O regente dessa orquestra foi o jornalista Jaime Sautchuck, recentemente falecido.
Aldo fazia a campanha (na época durava alguns meses) sem um carro sequer para seu uso pessoal. A coordenação da campanha em Brasília promoveu a rifa de uma obra cedida pessoalmente pelo artista plástico Elifas Andreato e conseguiu adquirir uma perua Brasília.
Vários bilhetes foram passados a parlamentares solidários com aquela campanha quase heroica. O senador Teotônio Vilela sensibilizou-se com a situação e doou um som para ser colocado no carro.
Com ele instalado, um pequeno grupo de jornalistas o levou para Goiânia. Foi uma viagem memorável. Jaime, Moacir Oliveira Filho (Moa), Antônio Carlos Queiroz (ACQ) e eu percorremos os cerca de 200 km em quase 8 horas, tempo empregado para pichar toda superfície que desse visibilidade ao nome de Aldo Arantes.

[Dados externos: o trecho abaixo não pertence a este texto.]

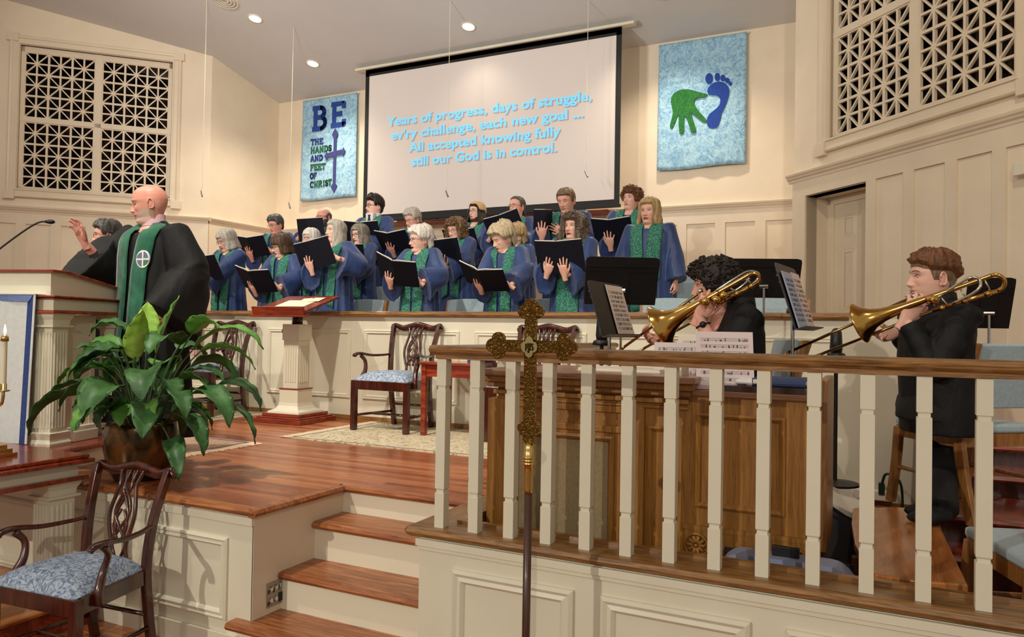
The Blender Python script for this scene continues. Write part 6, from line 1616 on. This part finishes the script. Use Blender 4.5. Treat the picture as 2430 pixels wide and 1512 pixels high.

Como isso incluía as costas de placas de sinalização, o veículo foi apreendido pela Polícia Rodoviária em Anápolis. Um providencial contato com o jornalista Valdimir Diniz, então assessor de imprensa do ministro Mário Andreazza, dos Transportes, permitiu que a caravana alcançasse o seu intento. No final da tarde, a Brasília e seus felizes ocupantes entravam em Goiânia e, após repetidas buzinadas, anunciavam diante de uma plenária da campanha pelo acanhado, mas simbólico, som do carro que vinham fazer a sua entrega aos camaradas goianos.
Aldo Arantes alcançou a primeira suplência pelo PMDB, mas cumpriu praticamente todo o mandato, na vaga de José Freire, nomeado secretário de Segurança Pública por Iris Rezende.
A eleição de Iris, como diversos outros governadores do PMDB, foi importante para a campanha das Diretas Já (1984).
Participei intensamente dela, como um de seus coordenadores em Brasília, e fui a pelo menos dois comícios em outras capitais: São Paulo e Goiânia.
No comício de Goiânia, pude ver de perto o impressionante carisma de Iris Rezende. Chamou-me a atenção como os goianos não paravam para ouvirem os oradores, mesmo políticos conhecidos nacionalmente. Era um desfile incessante daquela multidão.
Detiveram-se apenas para ouvir Iris e seu jeito peculiar de dirigir-se ao seu povo. Era como se falasse com cada um e cada uma. "Quero dizer aos professores, aos comerciantes, aos agricultores..." Ao meu lado, uma senhora ergueu uma criança para que visse Iris. E murmurava: "E as viúvas?". E ele voltava: "Lembro a você, estudante, ao servidor público, ao profissional liberal..." Dispus-me a carregar a criança, para que ficasse mais acima, enquanto escutava a mulher: "As viúvas." Adiante, o governador fez novo chamamento: "Os aposentados, as viúvas." E aquela senhora respirou aliviada.
Esta semana, quantas daquelas pessoas sentiam-se chamadas pelo líder que se despedia definitivamente de todos os goianos e goianas?